Я бы сказал, что мировой зритель становится все более и более искушенным. Опера сейчас превращается в музей. Я не вижу ее развития, ей некуда идти — классическая опера кончилась. Итак, это музей, куда люди приходят смотреть то, что им уже хорошо знакомо. Но и античную Венеру можно рассматривать при свете лучины, а можно хорошо осветить. Например, оперы, поставленные Стрелером, интересно смотреть, даже не слушая. В них все выглядит исключительно целесообразным, манера актеров отточена. Времена, когда в опере только открывали рот и размахивали руками, ушли.
— Вы говорите о том, что опера кончилась. Значит ли это, что современные оперные опусы вас не интересуют?

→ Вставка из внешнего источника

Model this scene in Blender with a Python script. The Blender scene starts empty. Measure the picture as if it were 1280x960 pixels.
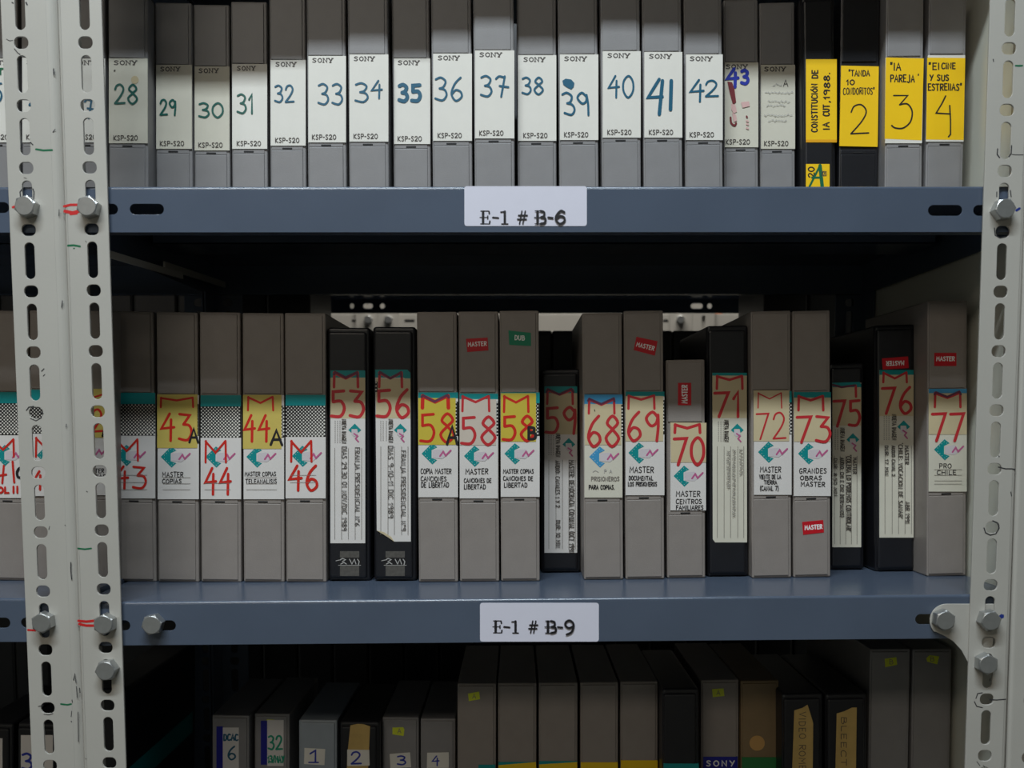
import bpy, bmesh, math, random
from mathutils import Vector, Matrix
random.seed(7)
SC = bpy.context.scene
COL = SC.collection

# ------------------------------------------------------------------ camera
H = 1.35                      # camera height above the floor
F_PX, CX, HOR, VP = 1200.0, 645.0, 530.0, 19285.0
_S = VP - HOR
_t = (_S - math.sqrt(_S * _S - 4 * F_PX * F_PX)) / (2 * F_PX)
PITCH = math.atan(_t)
CY = HOR + F_PX * _t
cam_data = bpy.data.cameras.new('camera')
cam = bpy.data.objects.new('camera', cam_data)
COL.objects.link(cam)
cam.location = (0, 0, H)
cam.rotation_euler = (math.pi / 2 - PITCH, 0, 0)
cam_data.sensor_fit = 'HORIZONTAL'
cam_data.sensor_width = 36.0
cam_data.lens = 36.0 * F_PX / 1280.0
cam_data.shift_x = (640 - CX) / 1280.0
cam_data.shift_y = (CY - 480) / 1280.0
cam_data.clip_start = 0.02
cam_data.clip_end = 50
cam_data.dof.use_dof = True
cam_data.dof.focus_distance = 0.88
cam_data.dof.aperture_fstop = 8
SC.camera = cam

# ------------------------------------------------------------------ light
world = bpy.data.worlds.new('world')
SC.world = world
world.use_nodes = True
world.node_tree.nodes['Background'].inputs[0].default_value = (0.8, 0.9, 1.0, 1)
world.node_tree.nodes['Background'].inputs[1].default_value = 0.02

def area(name, loc, rot, sx, sy, power, col):
    d = bpy.data.lights.new(name, 'AREA')
    d.shape = 'RECTANGLE'
    d.size, d.size_y, d.energy, d.color = sx, sy, power, col
    o = bpy.data.objects.new(name, d)
    o.location, o.rotation_euler = loc, rot
    COL.objects.link(o)
    return o
area('aisle_tube_light', (-0.22, -0.15, 2.9), (0, 0, 0), 1.25, 0.10, 40, (0.85, 0.97, 1.06))
area('aisle_fill_light', (-0.85, -1.2, 2.6), (math.radians(25), 0, 0), 1.3, 0.3, 9.5, (1.0, 0.91, 0.79))  # added warm fill, no known fixture here
area('rear_aisle_light', (0.1, 1.8, 2.6), (0, 0, 0), 1.2, 0.12, 22, (1.0, 0.97, 0.92))

SC.view_settings.view_transform = 'Standard'
SC.view_settings.look = 'None'
SC.view_settings.gamma = 1
SC.view_settings.exposure = 0.0
SC.view_settings.use_curve_mapping = False

# ------------------------------------------------------------------ measuring helpers
_c, _s = math.cos(PITCH), math.sin(PITCH)
def ray(px, py):
    u, v = (px - CX) / F_PX, -(py - CY) / F_PX
    return Vector((u, _c + v * _s, -_s + v * _c))
def at(px, py, Y):
    d = ray(px, py)
    k = Y / d.y
    return Vector((d.x * k, Y, d.z * k + H))
def x_of(px, z, Y):
    return (px - CX) / F_PX * (Y * _c - (z - H) * _s)
def y_of(px, py, z):
    d = ray(px, py)
    return (z - H) * d.y / d.z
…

— Настоящая опера — это бельканто. Именно голос, который льется, как золото, всегда будет поражать. За интерпретацию старой оперы стоит браться еще и потому, что культура пения не падает, а растет. Я бы ставил старые оперы одну за другой, если бы только дали денег.
— Какие именно?
— Я всеядный. Прокофьев — весь, Рихард Штраус — весь. Пуччини. Вагнер. Во всех этих операх есть возможность путешествовать в другое время. Постановщик ведь создает не само произведение, а эпоху.
— Какая же эпоха создается в вашей "Войне и мире"?

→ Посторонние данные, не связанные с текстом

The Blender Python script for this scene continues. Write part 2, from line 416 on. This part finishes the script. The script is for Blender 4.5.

— Это не совсем XIX век. Скорее, XIX век в интерпретации двадцатого. ХХ век более условен, театрален. Его искусство далеко от реальности. Но Прокофьев позволяет искажать картину мира, не теряя аромата романической эпохи.

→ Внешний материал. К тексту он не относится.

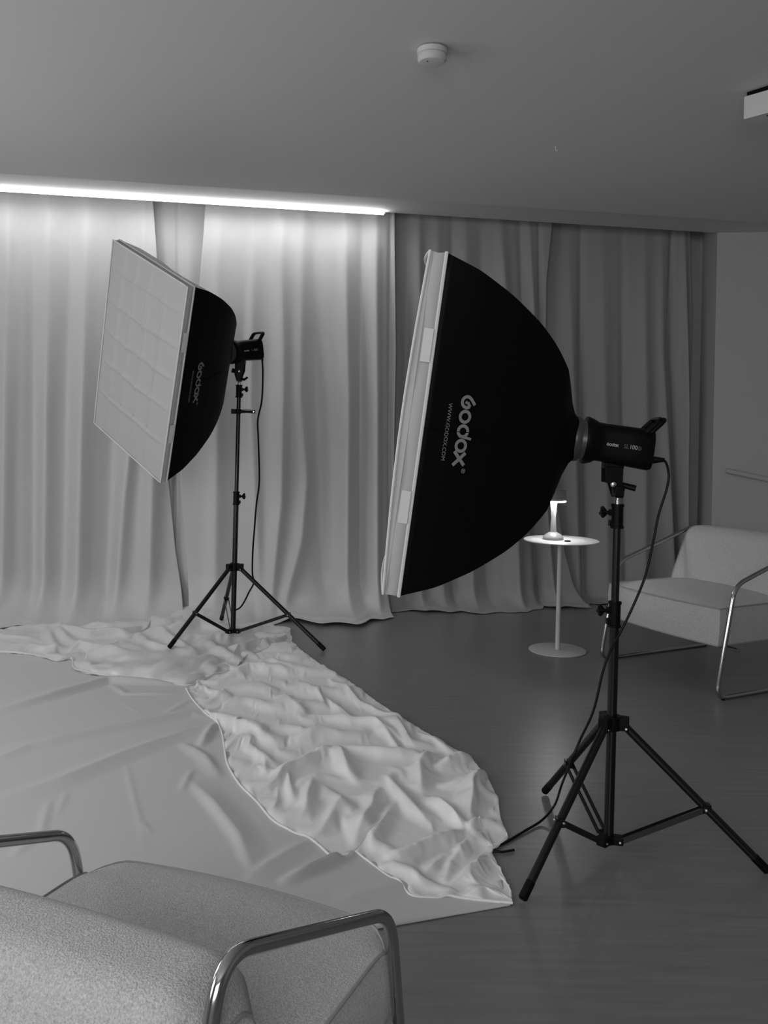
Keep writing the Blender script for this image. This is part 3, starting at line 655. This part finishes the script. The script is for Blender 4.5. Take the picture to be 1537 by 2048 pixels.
# ------------------------------------------------------------------ studio light heads
def light_head(label, rc, n, u0, v0, near, plugdir, name_scale=1.0):
    """rc: centre of the softbox ring; n: softbox facing direction"""
    a = -n; rt = thing('studio_light', label, 'studio light', tuple(rc), 'studio lights on the stands')
    def P(x, y, z): return rc + a * x * .88 + u0 * y * near + v0 * z       # x rearward, y toward the viewer's side, z up
    def sec(x, wy, zt, zb, e=4.0, N=32):
        o = []; cz_ = (zt + zb) / 2; hz = (zt - zb) / 2
        for k in range(N):
            t = 2 * math.pi * k / N; c, s = math.cos(t), math.sin(t)
            o.append(P(x, wy * math.copysign(abs(c) ** (2 / e), c), cz_ + hz * math.copysign(abs(s) ** (2 / e), s)))
        return o
    S = [sec(.028, .060, .066, -.066, 2), sec(.030, .073, .076, -.076, 2), sec(.040, .074, .077, -.077, 2), sec(.060, .067, .070, -.070, 2.6), sec(.072, .060, .064, -.062, 3.2), sec(.10, .058, .062, -.062, 4), sec(.18, .058, .062, -.066, 4.5), sec(.262, .058, .062, -.070, 4.5), sec(.272, .055, .058, -.067, 4.5), sec(.276, .048, .05, -.06, 4)]
    V = [p for s in S for p in s]; N = 32
    Fc = [(i * N + k, i * N + (k + 1) % N, (i + 1) * N + (k + 1) % N, (i + 1) * N + k) for i in range(len(S) - 1) for k in range(N)] + [tuple(range(N))[::-1], tuple((len(S) - 1) * N + k for k in range(N))]
    body = mesh_obj('housing', V, Fc, M['black_plastic'], rt, auto=40)
    b = MB(); b.lathe(tuple(P(.004, 0, 0)), [(.05, 0), (.062, .0), (.064, .012), (.066, .026), (.055, .027)], 40, tuple(a)); b.build('mount_ring', M['dark_plastic'], rt)['label'] = 'dark grey mount ring'
    b = MB()
    for xx in np.linspace(.11, .24, 9): b.add([P(xx, -.03, .0623), P(xx + .004, -.03, .0623), P(xx + .004, .03, .0623), P(xx, .03, .0623)], [(0, 1, 2, 3)])
    b.build('vent_slots', M['dark_plastic'], rt, smooth=False)
    # carrying handle: a flat U across the back
    pts = fillet([P(.238, .050, .048), P(.285, .050, .098), P(.285, -.050, .098), P(.238, -.050, .048)], .02)
    b = MB(); b.tube(pts, .0075, 8); b.tube([p + Vector(tuple(a)) * .012 for p in pts], .0075, 8); b.build('handle', M['black_plastic'], rt)
    # lettering on the near flank
    b = MB(); sc = .0042
    for vv, ff in logo_shapes()[:10]: b.add([P(.105 + q[0] * sc, .0590, -.004 + q[1] * sc) for q in vv], ff)
    b.build('maker_mark', M['bright_print'], rt, smooth=False)
    tv = text_shapes('SL'); b = MB(); s2 = .0195; b.add([P(.162 + q[0] * s2, .0590, -.009 + q[1] * s2) for q in tv[0]], tv[1])
    b.build('model_letters', M['faint_print'], rt, smooth=False)
    tv = text_shapes('100'); b = MB(); b.add([P(.182 + q[0] * s2, .0590, -.009 + q[1] * s2) for q in tv[0]], tv[1])
    b.build('model_number', M['bright_print'], rt, smooth=False)
    b = MB(); v_, f_ = ring_poly((0, 0), .0068, .0052); b.add([P(.2185 + q[0], .0590, -.0035 + q[1]) for q in v_], f_)
    tv = text_shapes('D'); b.add([P(.2150 + q[0] * .010, .0590, -.0070 + q[1] * .010) for q in tv[0]], tv[1]); b.build('model_badge', M['faint_print'], rt, smooth=False)
    return rt, P
def curve_cable(pts): return spline(pts, 10)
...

— Вам никогда не хотелось снять оперу в кино?
— Это все ерунда. Когда вы в театре видите певицу, стоящую на сцене за пятнадцать рядов от вас, вы не разглядываете ее пломбы. В кино иначе: крупный план поющего артиста убивает оперу. Киноопера до сих пор не удалась никому, кроме Бергмана. Он в "Волшебной флейте" положился на условность: создал театр и снял его в кино. Кино апеллирует к образу, звук ему, в принципе, и не нужен — поэтому есть "великий немой". Музыка же обращена к внутреннему глазу человека и позволяет ему пережить неповторимый чувственный ряд. Кинооперы подобны MTV, где вам навязывают конкретные образы, связанные с каждой песней. Вам разжевали и положили в рот чужую, кем-то другим уже переваренную пищу. Но молодые люди почему-то готовы есть переваренную пищу вместо того, чтобы слушать собственную музыку.